Here’s where Manovich becomes helpful again. The interpretative surpluses generated by online profiles can be understood in light of the narrative/database tension identified by Manovich. Manovich’s understanding of databases can be summed up in three points:


1. The database is “a structured collection of data.”
2. Databases “appear as collections of items on which the user can perform various operations – view, navigate, search.”
3. And, “the user’s experience of such computerized collections is quite distinct from reading a narrative or watching a film or navigating an architectural site.”

“As a cultural form,” Manovich adds, “the database represents the world as a list of items, and it refuse to order this list.
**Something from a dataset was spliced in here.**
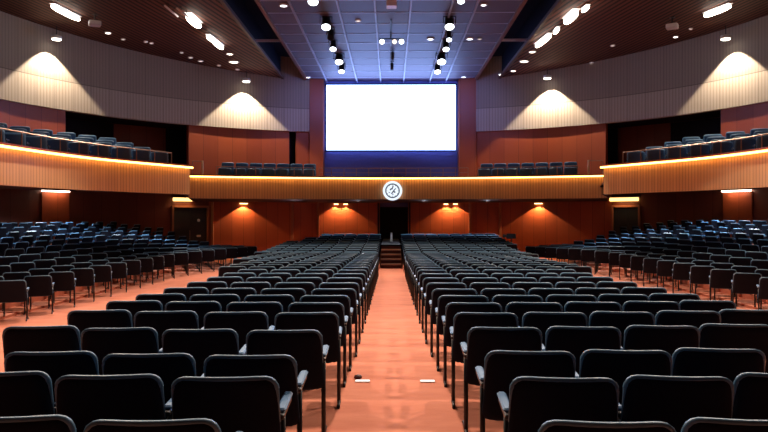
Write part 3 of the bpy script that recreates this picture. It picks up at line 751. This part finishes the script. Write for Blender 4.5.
# rows: distance of each row of the centre blocks from the camera (at the aisle)
ROWS = [t_+.28 for t_ in (2.8, 3.56, 4.26, 5.17, 6.0, 6.84, 7.62, 8.5, 9.5, 10.55, 11.6, 12.7)]
while ROWS[-1] < 34.2: ROWS.append(ROWS[-1]+.97)
P_ = .6
seats = []   # (x, y, z, yaw, block, row, seat)
def raked(y): return .016*max(0, y-22)**1.35 if y > 22 else 0
def seat_floor(x, y):
    ax = abs(x)
    if ax < 6: return floor_z(x, y)
    return floor_z(x, y)+side_rise(ax, y)
def inframe(x, y, m=25): return -m < CX+F*x/y < 768+m
def centre_count(side, d):
    if side < 0: return 4 if d < 13 else 5 if d < 17.5 else 6 if d < 23 else 7 if d < 31 else 6 if d < 32.6 else 5
    return 5 if d < 13.5 else 6 if d < 21 else 7 if d < 28 else 8
for r_i, d in enumerate(ROWS):
    for side in (-1, 1):
        for k in range(centre_count(side, d)):
            if side < 0: off = (.86, .86, .84, .78, .74, .74, .73, .71)[min(r_i, 7)]; pit = .625
            else: off = (.88, .90, .86, .85, .83, .82, .80, .78, .76)[min(r_i, 8)]; pit = .605
            if r_i == 0 and side < 0: off += .12
            dd = d-(.14 if side < 0 and r_i in (2, 3) else 0)
            if d > 24: off = .78; pit = P_
            ax = off+pit*k; x = side*ax; y = dd+x*x/40
            if not inframe(x, y, 60): continue
            if r_i == 0 and k > 2: continue
            seats.append([x, y, None, -x/20, 'left centre block' if side < 0 else 'right centre block', r_i, k])
SROWS = [10.6+1.08*i for i in range(19)]
for r_i, d in enumerate(SROWS):
    for side in (-1, 1):
        e = side_edge(d+1.4)
        for k in range(16):
            ax = e+.62*k; x = side*ax; y = d+ax*ax/40
            if y > 32 or math.hypot(ax, y-22.8) > 14.9 and y > 22.8 or ax > 14.6: continue
            if not inframe(x, y, 45): continue
            seats.append([x, y, None, -side*(ax/20+.05*min(3, k)+min(.72, .22*max(0, k-2))), 'left side block' if side < 0 else 'right side block', r_i, k])
# rake platforms under the far rows of the centre blocks
def row_lift(d): return 0 if d < 24.5 else min(.60, .045*(d-24.5)+.0)
for s_ in seats:
    if 'centre' in s_[4]:
        d = ROWS[s_[5]]; s_[2] = floor_z(s_[0]*0+ (1 if s_[0]>0 else -1), s_[1])+row_lift(d)
        if d < 24.5: s_[2] = floor_z(s_[0], s_[1])
    else: s_[2] = None
for side in (-1, 1):
    mb = MB()
    for r_i, d in enumerate(ROWS):
        if d < 24.5: continue
        n = centre_count(side, d)
        z1 = None
        for k in range(n):
            ax = .78+P_*k; x = side*ax; y = d+x*x/40
            z = floor_z(side, y)+row_lift(d)
            mb.box(x-P_/2, x+P_/2, y-.47, y+.52, z-.9, z)
    struct('floor_rake', mb, M['carpet'])
# side terraces (steps rising outwards under the side blocks)
for side in (-1, 1):
    mb = MB()
    for s_ in seats:
        if 'side' in s_[4] and (s_[0] > 0) == (side > 0):
            x, y, k = s_[0], s_[1], s_[6]
            ax = abs(x); base = floor_z(x, y); lift = min(1.05, .2*max(0, ax-8.1)+.03*max(0, y-24)*max(0, min(1, (ax-8.6)/2))); lift = 0 if lift < .05 else lift
            s_[2] = base+lift
            if lift > 0:
                x0, x1 = sorted((x-.31, x+.31)); mb.box(x0, x1, y-.47, y+.47, -.9, s_[2])
    struct('floor_side_terrace', mb, M['carpet'])

def score(s_):
    f = 1.0
    if 'side' in s_[4] and s_[6] < 2: f = .8
    return math.hypot(s_[0], s_[1])*f
vis = sorted(seats, key=score)
vis = [s_ for s_ in vis if inframe(s_[0], s_[1], 14)]
near, far = vis[:300], vis[300:]
first_row = {}
for s_ in near:
    if inframe(s_[0], s_[1], 4): first_row[s_[4]] = min(first_row.get(s_[4], 99), s_[5])
near = [s_ for s_ in near if s_[5] >= first_row[s_[4]]]
for i, s_ in enumerate(near):
    x, y, z, yaw, b_, r_i, k = s_
    o = proto if i == 0 else copy_tree(proto)
    jit = random.uniform(-.02, .02) if r_i > 0 else 0
    o.location = (x, y, z); o.rotation_euler = (0, 0, yaw+jit)
    r_i -= first_row[b_]
    if 'centre' in b_: lab = 'dark navy chair, %s, %s row from the camera, %s seat from the aisle' % (b_, ORD[r_i], ORD[k])
    else: lab = 'dark navy chair, %s, %s row from the camera, %s seat from the aisle' % (b_, ORD[r_i], ORD[k])
    tag(o, lab, 'chair', 'rows of auditorium chairs on the hall floor')
# the remaining, farthest chairs as one object
def low_chair():
    mb = MB()
    zs = [BACKZ+.02, .60, TOPH-.05, TOPH-.012]
    top = []
    for sgn in (-1, 1):
        pts = []
        for z in zs: pts.append((-back_w(z), back_y(z, .5)+sgn*.022, z))
        for z in zs[::-1]: pts.append((back_w(z), back_y(z, .5)+sgn*.022, z))
        top.append(pts)
    n = 8
    mb.add(top[0]+top[1], [tuple(range(n)), tuple(range(n, 2*n))[::-1]], 0)
    mb.add(top[0]+top[1], [(k+1, k, n+k, n+k+1) for k in range(0, n-1)]+[(0, n-1, 2*n-1, n)], 0)
    # painted highlight along the top edge
    mb.tube([(-back_w(zs[2]), back_y(zs[2], 1), zs[2]), (-back_w(zs[3]), back_y(zs[3], 1), TOPH), (back_w(zs[3]), back_y(zs[3], 1), TOPH), (back_w(zs[2]), back_y(zs[2], 1), zs[2])], .022, 5, 1)
    mb.box(-.235, .235, -.20, .25, .39, .47, 2)
    for s in (-1, 1):
        x = s*.272; mb.box(x-.024, x+.024, -.19, .19, .61, .65, 3); mb.box(x-.015, x+.015, -.115, -.085, 0, .61, 4); mb.box(x-.014, x+.014, -.24, .17, 0, .03, 4)
    return mb
lc = low_chair(); big = MB()
for x, y, z, yaw, b_, r_i, k in far:
    mt = Matrix.Translation((x, y, z)) @ Matrix.Rotation(yaw, 4, 'Z'); n = len(big.v)
    big.v += [tuple(mt @ Vector(p)) for p in lc.v]; big.f += [[n+i for i in f] for f in lc.f]; big.m += lc.m; big.uv += lc.uv
o = obj('auditorium_chairs', big, [M['shell'], M['piping'], M['cloth'], M['pad'], M['blackmetal']])
tag(o, 'farthest rows of dark navy chairs near the walls under the balcony', 'chairs', kind='stuff')
print('SEATS', len(seats), len(near), len(far))

# ------------------------------------------------------------------ balcony chairs
mb = MB(); 
BB = back_mesh(); BB.v = [(x, y, z) for x, y, z in BB.v]
mB = BB.mesh('balcony_backrest', [M['bluecloth']], True)
mb = MB(); mb.rbox(-.24, .24, -.20, .25, .36, .47, .05); mS = mb.mesh('balcony_seat', [M['bluecloth']], True)
mb = MB()
for s in (-1, 1):
    x = s*.272; mb.box(x-.02, x+.02, -.22, .18, .60, .64); mb.box(x-.02, x+.02, -.13, -.07, 0, .60)
mb.box(-.272, .272, -.11, -.09, .30, .34)
mA = mb.mesh('balcony_arms', [M['blackmetal']])
mP = bpy.data.meshes.new_from_object(bpy.data.objects.new('tmp', ME['edge_piping']))
bch = empty('balcony_chair', (0, 0, 0))
for n_, me_ in (('backrest', mB), ('edge_piping', mP), ('seat', mS), ('side_frame', mA)):
    o = bpy.data.objects.new(n_, me_); COL.objects.link(o); o.parent = bch
index(bch)
bl = []
for s in (-1, 1):
    nm_ = 'left' if s < 0 else 'right'
    base = offs(wing, 0); dist_ = 0; nxt = 0; rown = 0
    dense = resample(wing, 600)
    for i in range(1, 600):
        dist_ += math.dist(dense[i], dense[i-1])
        if dist_ < nxt: continue
        nxt += .82
        x0, y0 = dense[i]
        if CX+F*x0/y0 < -45 or y0 > 23.5: continue
        used = 0
        for k in range(4):
            x = x0-.75-.62*k; y = y0+.35+.10*k; px = CX+F*x/y
            if s > 0: x = -x*1.05; px = CX+F*x/y
            if px < -14 or px > 782: continue
            lift = .17*k
            if k > 0:
                mb = MB(); mb.box(x-.31, x+.31, y-.46, y+.46, FLZ-.05, FLZ+lift); struct('floor_balcony_tier', mb, M['balcfloor'])
            bl.append((x, y, FLZ+lift, s*-.30, '%s side balcony, %s row from the front' % (nm_, ORD[rown]), k)); used = 1
        rown += used
for s, x0 in ((-1, -7.55), (1, 3.85)):
    nm_ = 'left' if s < 0 else 'right'
    for row, (of, lift) in enumerate(((1.2, -.05), (2.15, .25))):
        for k in range(7):
            x = x0+.30+.6*k+(.25 if (row == 1 and s > 0) else -.1*row); rr = RB+of; y = cyB+math.sqrt(rr*rr-x*x)
            bl.append((x, y, FLZ+lift, -x/24, 'balcony %s of the screen, %s row from the railing' % (nm_, ORD[row]), k))
for i, (x, y, z, yaw, wh, k) in enumerate(bl):
    o = bch if i == 0 else copy_tree(bch)
    o.location = (x, y, z); o.rotation_euler = (0, 0, yaw)
    tag(o, 'blue chair, %s, %s from %s' % (wh, ORD[k], 'the railing' if 'side' in wh else 'its left'), 'chair', 'blue chairs on the balcony')

# ------------------------------------------------------------------ stairs at the aisle end
root = empty('aisle_stairs', (0, 29.2, floor_z(0, 29.2)))
for k in range(5):
    zt = .185*(k+1); mb = MB(); mb.box(-.42, .42, .36*k, 2.4, zt-.185 if k else -.1, zt-.05); obj('riser_block', mb, M['riser'], root)
    mb = MB(); mb.box(-.43, .43, .36*k-.03, .36*(k+1)+.01 if k < 4 else 2.4, zt-.05, zt); obj('tread', mb, M['step'] if k < 4 else M['dark'], root)
mb = MB(); mb.box(-.43, .43, 2.4, 9.2, .3, .925); obj('landing', mb, M['dark'], root)
tag(root, 'short flight of carpeted steps at the far end of the centre aisle', 'stairs')
root = empty('sign_post', (.02, 33.5, floor_z(0, 29.2)+.925)); mb = MB(); mb.tube([(0, 0, 0), (0, 0, .02)], .12, 12); obj('base', mb, M['blackmetal'], root); mb = MB(); mb.tube([(0, 0, .02), (0, 0, .46)], [.05, .04], 10); obj('post', mb, M['white'], root)
tag(root, 'small pale post at the top of the aisle stairs before the dark doorway', 'post')

# aisle floor light strips, dropped cap
for px, lab in ((362.5, 'white floor light strip on the left edge of the centre aisle'), (427.5, 'white floor light strip on the right edge of the centre aisle')):
    d = E*F/(382.5-216)*1.02; x = (px-CX)/F*d; root = empty('floor_light', (x, d, floor_z(x, d)))
    mb = MB(); mb.box(-.075, .075, -.035, .035, 0, .010); obj('housing', mb, M['white'], root); mb = MB(); mb.box(-.07, .07, -.03, .03, .010, .014); obj('lens', mb, M['marker'], root)
    tag(root, lab, 'floor light', 'strip lights beside the aisle')
d = 7.3; x = (358-CX)/F*d; mb = MB(); mb.tube([(0, 0, 0), (0, 0, .015), (0, 0, .035), (0, 0, .045)], [.03, .045, .035, .01], 12)
tag(obj('bottle_cap', mb, plain('dark_red_rubber', (.06, .008, .008)), None, True, (x, d, floor_z(x, d))), 'small dark red cap on the floor beside the left aisle light strip', 'cap')
# camera on a tripod standing beyond the right centre block
x, d = (511-CX)/F*34.5, 34.5; root = empty('video_camera', (x, d, floor_z(x, d)), PI*.9)
tp = MB(); 
for a in (0, 2.1, 4.2):
    tp = MB(); tp.tube([(0, 0, 1.05), (.35*math.cos(a), .35*math.sin(a), 0)], .02, 6); obj('leg', tp, M['blackmetal'], root)
mb = MB(); mb.rbox(-.22, .22, -.12, .12, 1.05, 1.30, .03); obj('camera_body', mb, M['blackmetal'], root); mb = MB(); mb.tube([(.22, 0, 1.18), (.40, 0, 1.18)], [.07, .09], 12); obj('lens', mb, M['blackmetal'], root)
tag(root, 'black video camera on tripod behind the last row, right of the aisle', 'camera')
In contrast, a narrative creates a cause-and-effect trajectory of seemingly unordered items (events).” Whereas a traditional narrative (text or film) materializes one path through an infinite multitude of imaginable possibilities, a database materializes the possibilities and renders any one particular path an imagined possibility.

Manovich concludes that “a database can support a narrative, but there is nothing in the logic of the medium itself that would foster its generation.” In fact, he expresses surprise that in the realm of digital media, narratives exist at all.
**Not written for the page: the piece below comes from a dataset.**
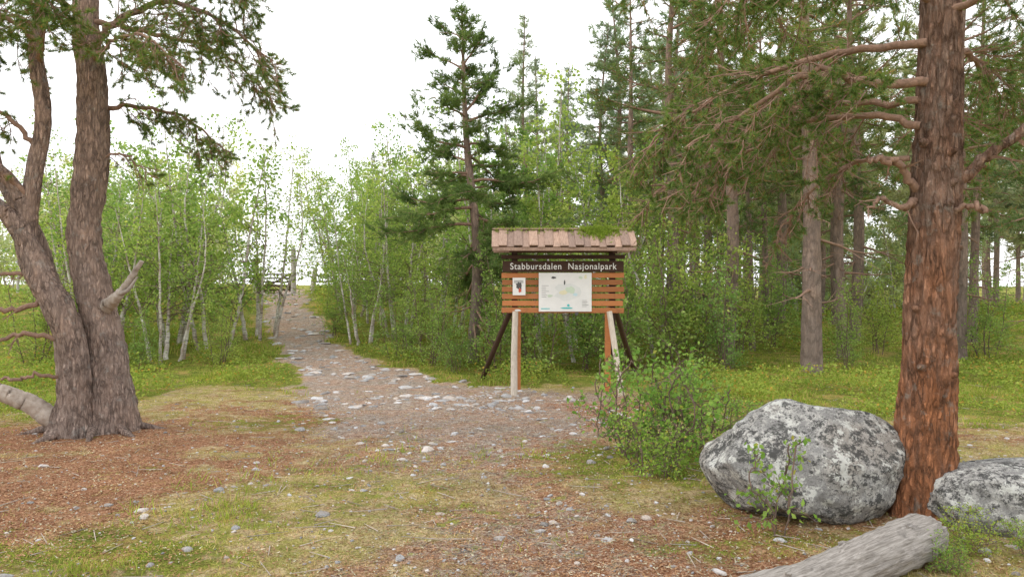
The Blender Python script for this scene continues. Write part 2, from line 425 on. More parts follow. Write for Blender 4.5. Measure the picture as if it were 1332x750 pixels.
protos=[rockverts(iv,R,10,.5) for _ in range(18)]
mb=MB()
def addstones(n,y0,y1,fn,smin,smax,flat=.4,pw=2.4):
    x,y=fan(n,y0,y1,R,2,.7);g,l,s_=zones(x,y);k=R.random(n)<fn(x,y,g,l,s_);x,y=x[k],y[k];z=HT(x,y)
    for q in range(len(x)):
        s=smin*(smax/smin)**(R.random()**pw);a=R.uniform(0,6.28);v=protos[R.integers(18)]*np.array([s,s*R.uniform(.45,.95),s*flat*R.uniform(.6,1.3)])
        ca,sa=math.cos(a),math.sin(a);v=v@np.array([[ca,sa,0],[-sa,ca,0],[0,0,1]])
        mb.add(v+np.array([x[q],y[q],z[q]+.003-s*flat*.22*R.random()]),jf,0,False)
clump=lambda x,y:ss(.32,.62,fbm(x*1.3,y*1.3,77))
addstones(20000,9.5,28,lambda x,y,g,l,s:np.clip(s*1.1-.2,0,1)*(pathd(x,y)<1.3)*(.45*clump(x,y)+.5*ss(12.5,16,y)),.022,.17,.25,2.4)
addstones(12000,7.5,13,lambda x,y,g,l,s:np.clip(s-.1,0,1)*.6*clump(x,y),.012,.09,.40,2.6)
addstones(4600,4,11,lambda x,y,g,l,s:np.clip(.45+s*.7-g*.4,0,1)*.6*clump(x,y),.012,.06,.48,2.1)
addstones(11000,4,12,lambda x,y,g,l,s:np.clip(.4+s*.7-g*.3,0,1)*.5,.006,.022,.55)
mb.obj('path_stones',[M_peb])

# ---------------------------------------------------------------- boulders, log
def lichen_mat():
    m,nt,ns,ln=newmat('boulder_lichen_rock');co=coords(nt)
    n0=noise(nt,co,1.6,5,.6);n1=noise(nt,co,4.2,10,.8);n2=noise(nt,co,20,9,.85);n3=noise(nt,co,75,4,.7)
    col=mixc(nt,mapr(nt,n1,.44,.55),(.36,.35,.34),(.76,.74,.70))
    col=mixc(nt,mapr(nt,n0,.48,.58,0,.55),col,(.45,.39,.33))
    v=mth(nt,'ADD',mth(nt,'MULTIPLY',n2,.6),mth(nt,'MULTIPLY',n1,.5))
    col=mixc(nt,mapr(nt,v,.555,.583,0,.9),col,(.055,.055,.055))
    col=mixc(nt,mapr(nt,n3,.56,.62,0,.6),col,(.10,.10,.10))
    col=mixc(nt,mapr(nt,noise(nt,coords(nt,(1,1,2.0)),3.0,10,.8),.535,.57,0,.85),col,(.085,.085,.08))
    col=mixc(nt,mapr(nt,noise(nt,co,7,9,.8),.54,.57,0,.9),col,(.86,.86,.81))
    finish(nt,col,.9,mth(nt,'ADD',n1,mth(nt,'MULTIPLY',n2,.4)),1.,.07,.2);return m
M_boul=lichen_mat()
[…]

A Facebook profile is just such a database. It is a structured collection of multi-media data. Images, links, text, and videos are brought together and users can navigate their way through a person’s profile in any of the countless paths enabled by the interface. The Facebook profile, then, does not generate any one narrative to convey its meaning, but it presents a myriad of possible narratives a viewer could construct out of what they see, which is arguably the case even with the new ‘Timeline’ option, which still clusters things without the causal trajectory that Manovich considers essential for narrative. It is the viewers who will themsleves inevitably construct narratives to generate meaning out of what they see, just like Jeff from his window.

In response to Manovich, Katherine Hayles articulates a more symbiotic relationship between narratives and databases: “No longer singular, narratives remain the necessary others to database's ontology, the perspectives that invest the formal logic of database operations with human meanings and that gesture toward the unknown hovering beyond the brink of what can be classified and enumerated.” Manovich should not have been surprised at all that narratives persist since, as Hayles puts it, “the primary purpose of narrative is to search for meaning, making narrative an essential technology for human beings, who can arguably be defined as meaning-­seeking animals.”

Jeff constructs a narrative out of the slices of a life he witnesses through his rear window. For the most part, his narratives are more or less faithful interpretations of the scenes he views. But it could have been otherwise. He could have been wildly mistaken in his interpretations. His friends, for instance, offered entirely plausible counter-interpretations.

Facebook users construct narratives out of the slices of life they find presented to them in the profiles they view. Users may work very hard at conveying a particular meaning for those who would view their profiles, but the database structure of Facebook will render those efforts only partially successful at best. Users will generate their own narratives that will arise out of their own particular interaction with the profile interface. And these narratives will fold back into the lived experience of encounters between the individuals watching and being watched on Facebook.

One wonders in closing whether the ‘Rear Window’ of Facebook, with its elaborate hermeneutics of self-display, actually draws the curtains on users’ awareness of the manifold ways in which data-mining effectively watches us back, so that we as viewers become ever more attentively viewed, the more we view others. These uncanny, anonymous encounters enabled by social media should attract, we can hope, exposure as acute as Hitchcock’s.